Short problem:
Find and return each line containing "scene".

══════

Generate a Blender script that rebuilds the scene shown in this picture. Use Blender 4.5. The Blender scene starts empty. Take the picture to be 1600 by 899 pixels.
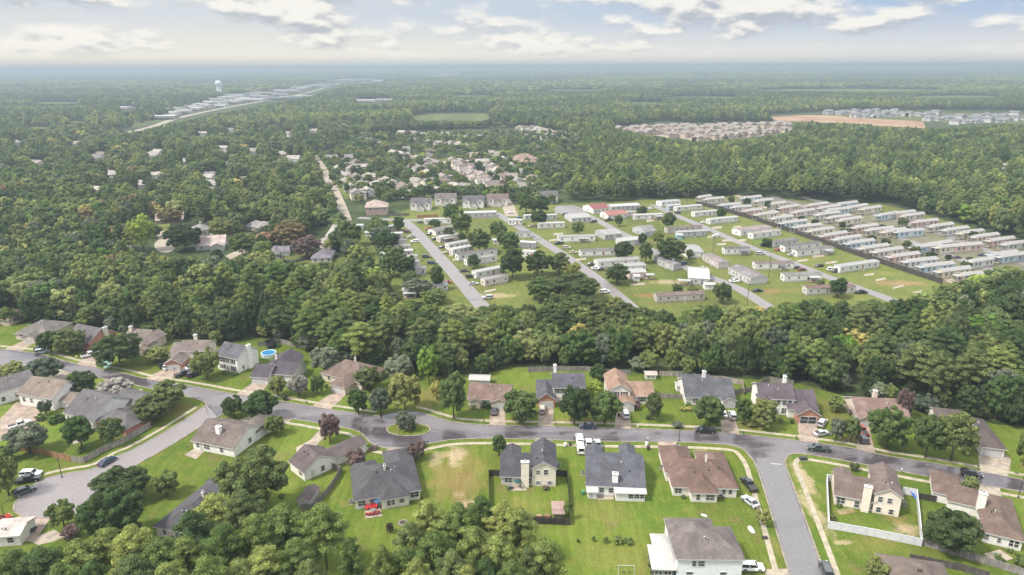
import bpy, bmesh, math, random
import numpy as np
from mathutils import Vector, Matrix, Euler
R = math.radians
random.seed(7); rng = np.random.default_rng(11)
scene = bpy.context.scene
COL = scene.collection
# ------------------------------------------------------------------ camera, sky, sun, exposure
CAM_H, PITCH, ROLL, FPX = 98.0, 18.04, -0.3, 1066.7
CW, CH = 800.0, 449.5
cam = bpy.data.objects.new('camera', bpy.data.cameras.new('camera')); COL.objects.link(cam)
CROT = Matrix.Rotation(R(90 - PITCH), 3, 'X') @ Matrix.Rotation(R(ROLL), 3, 'Z')
cam.location = (0, 0, CAM_H); cam.rotation_euler = CROT.to_euler()
cam.data.sensor_width = 36.0; cam.data.lens = 36.0 * FPX / 1600.0
cam.data.clip_start = 1.0; cam.data.clip_end = 150000.0
scene.camera = cam
SUN_EL, SUN_AZ = 54.0, -112.0            # azimuth clockwise from +Y: high on the left, a little behind the viewer
w = bpy.data.worlds.new('World'); scene.world = w; w.use_nodes = True
scene.view_settings.view_transform = 'Standard'; scene.view_settings.look = 'None'
scene.view_settings.gamma = 1.0; scene.view_settings.use_curve_mapping = False
scene.view_settings.exposure = 1.7
def sky():
    nt = w.node_tree; N = nt.nodes; L = nt.links; N.clear()
    def nd(t, **k):
        n = N.new(t)
        for a, b in k.items(): setattr(n, a, b)
        return n
    def math_(op, a, b=None, c=None):
        n = nd('ShaderNodeMath', operation=op)
        for i, v in enumerate((a, b, c)):
            if v is None: continue
            if isinstance(v, (int, float)): n.inputs[i].default_value = v
            else: L.new(v, n.inputs[i])
        return n.outputs[0]
    def mix(f, a, b):
        n = nd('ShaderNodeMix', data_type='RGBA')
        for s, v in ((0, f), (6, a), (7, b)):
            if isinstance(v, (int, float)): n.inputs[s].default_value = v
            elif isinstance(v, tuple): n.inputs[s].default_value = v
            else: L.new(v, n.inputs[s])
        return n.outputs[2]
    out = nd('ShaderNodeOutputWorld'); bg = nd('ShaderNodeBackground')
    st = nd('ShaderNodeTexSky', sky_type='NISHITA'); st.sun_disc = False
    st.sun_elevation = R(SUN_EL); st.sun_rotation = R(SUN_AZ % 360); st.altitude = 50
    st.air_density = 1.0; st.dust_density = 1.6; st.ozone_density = 1.2
    tc = nd('ShaderNodeTexCoord'); sp = nd('ShaderNodeSeparateXYZ'); L.new(tc.outputs['Generated'], sp.inputs[0])
    x, y, z = sp.outputs
    az = math_('ARCTAN2', x, y)                     # 0 ahead
    el = math_('ARCSINE', z)
    cv = nd('ShaderNodeCombineXYZ'); L.new(az, cv.inputs[0])
    # far clouds crowd together toward the horizon
    ev = math_('POWER', math_('MAXIMUM', math_('ADD', el, 0.004), 0.0001), 0.72)
    L.new(math_('MULTIPLY', ev, 2.4), cv.inputs[1])
    def noise(vec, scale, det, off=(0, 0, 0), sc=(1, 1, 1), rough=0.55):
        mp = nd('ShaderNodeMapping'); mp.inputs['Location'].default_value = off; mp.inputs['Scale'].default_value = sc
        L.new(vec, mp.inputs[0]); n = nd('ShaderNodeTexNoise'); n.inputs['Scale'].default_value = scale
        n.inputs['Detail'].default_value = det; n.inputs['Roughness'].default_value = rough
        L.new(mp.outputs[0], n.inputs['Vector']); return n.outputs[0]
    def puffs(off):
        """soft rounded heads at three sizes on top of a broad mass"""
        mp = nd('ShaderNodeMapping'); mp.inputs['Location'].default_value = off; mp.inputs['Scale'].default_value = (2.2, 1.45, 1)
        L.new(cv.outputs[0], mp.inputs[0]); tot = noise(mp.outputs[0], 3.4, 6, rough=0.55)
        for sc_, am in ((7.5, 0.15), (19.0, 0.06)):
            v = nd('ShaderNodeTexVoronoi', feature='F1'); v.inputs['Scale'].default_value = sc_
            L.new(mp.outputs[0], v.inputs['Vector']); tot = math_('ADD', tot, math_('MULTIPLY', math_('SUBTRACT', 0.45, v.outputs['Distance']), am))
        return tot
    O = (3.35, 1.7, 0)
    n1 = puffs(O); n2 = puffs((O[0] - 0.010, O[1] + 0.055, 0))      # one step up: tells lit tops from flat undersides
    n3 = noise(cv.outputs[0], 1.3, 2, (7.1, 0.4, 0), (1, 1.2, 1))
    dens = math_('ADD', n1, math_('MULTIPLY', math_('SUBTRACT', n3, 0.5), 0.35))
    def ramp(v, a, b):
        m = nd('ShaderNodeMapRange', interpolation_type='SMOOTHSTEP'); m.inputs[1].default_value = a; m.inputs[2].default_value = b
        L.new(v, m.inputs[0]); return m.outputs[0]
    cover = ramp(dens, 0.425, 0.57)
    shade = ramp(math_('SUBTRACT', n1, n2), -0.075, 0.06)
    ccol = mix(shade, (1.85, 1.98, 2.16, 1), (3.5, 3.4, 3.18, 1))
    side = ramp(math_('MULTIPLY', az, -1.0), -0.6, 0.45)
    gap = mix(side, (1.6, 2.08, 2.78, 1), (2.45, 2.64, 2.8, 1))
    gap = mix(ramp(el, 0.075, 0.008), gap, mix(side, (2.75, 2.78, 2.74, 1), (3.15, 3.08, 2.78, 1)))
    gap = mix(ramp(el, 0.016, -0.004), gap, (1.95, 2.12, 2.24, 1))
    base = mix(ramp(el, 0.30, 0.12), st.outputs[0], gap)
    fade = math_('MULTIPLY', cover, ramp(el, 0.002, 0.035))
    col = mix(math_('MULTIPLY', fade, 0.9), base, ccol)
    # even bright cloud tone added overhead, out of the picture, as ambient fill light
    col = mix(math_('MULTIPLY', ramp(el, 0.22, 0.5), 0.7), col, (9.6, 9.8, 10.0, 1))
    L.new(col, bg.inputs[0]); bg.inputs[1].default_value = 0.085
    L.new(bg.outputs[0], out.inputs[0])
sky()
sl = bpy.data.lights.new('sun', 'SUN'); sl.energy = 2.15; sl.angle = R(9.0); sl.color = (1.0, 0.94, 0.84)
sun = bpy.data.objects.new('sun', sl); COL.objects.link(sun)
sd = Vector((math.sin(R(SUN_AZ)) * math.cos(R(SUN_EL)), math.cos(R(SUN_AZ)) * math.cos(R(SUN_EL)), math.sin(R(SUN_EL))))
sun.rotation_euler = sd.to_track_quat('Z', 'Y').to_euler(); sun.location = (0, 0, 400)
cy = scene.cycles
cy.max_bounces = 5; cy.diffuse_bounces = 3; cy.glossy_bounces = 2; cy.transmission_bounces = 3; cy.transparent_max_bounces = 4
cy.volume_bounces = 1; cy.use_denoising = True; cy.caustics_reflective = False; cy.caustics_refractive = False
cy.sample_clamp_indirect = 4.0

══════

Solution:
Generate a Blender script that rebuilds the scene shown in this picture. Use Blender 4.5. The Blender scene starts empty. Take the picture to be 1600 by 899 pixels.
scene = bpy.context.scene
COL = scene.collection
scene.camera = cam
w = bpy.data.worlds.new('World'); scene.world = w; w.use_nodes = True
scene.view_settings.view_transform = 'Standard'; scene.view_settings.look = 'None'
scene.view_settings.gamma = 1.0; scene.view_settings.use_curve_mapping = False
scene.view_settings.exposure = 1.7
cy = scene.cycles